The Crypto Clarity Act now carries a 69% probability of becoming law, according to the Kalshi prediction market as of Thursday. That's the highest odds the bill has seen since trading opened, reflecting a sudden burst of confidence among political bettors.
How the number stacks up
Kalshi, a regulated prediction market, allows users to trade contracts on whether specific legislation will pass. The 69% figure means the market collectively sees passage as more than twice as likely as failure. It's a shift from the 50–55% range the contract traded at for most of April. The move came without a single headline — no new cosponsor announcement, no public hearing — which suggests traders are reading the political tea leaves differently than they were a month ago.
What's inside the bill
The Crypto Clarity Act aims to settle the jurisdictional tug-of-war between the SEC and CFTC over digital assets. It would define which tokens are commodities and which are securities, and give the CFTC primary oversight of spot crypto markets. For an industry that's spent years fighting enforcement actions and guidance-by-lawsuit, a clear statutory framework is the prize. The bill has bipartisan sponsorship in both chambers, though it's been stuck in committee since early 2025.

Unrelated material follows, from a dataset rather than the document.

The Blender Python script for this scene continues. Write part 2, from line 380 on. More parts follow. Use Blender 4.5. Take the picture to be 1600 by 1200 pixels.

Why prediction markets matter here
Kalshi isn't a poll. It's real money. Traders put capital behind their views, which tends to filter out noise and wishful thinking. A 69% probability doesn't guarantee passage — plenty of bills with higher odds have died in conference — but it's a stronger signal than most punditry. The market's accuracy on past legislative outcomes is mixed but improving, and lawmakers have started paying attention to the numbers during whip counts.
The next concrete milestone is unclear. The House Financial Services Committee could mark up the bill as soon as next week, or leadership could punt it to the fall. Either way, the Kalshi contract will keep ticking. If the odds hold above 66%, the market is effectively saying: this one's likelier to land on the president's desk than not.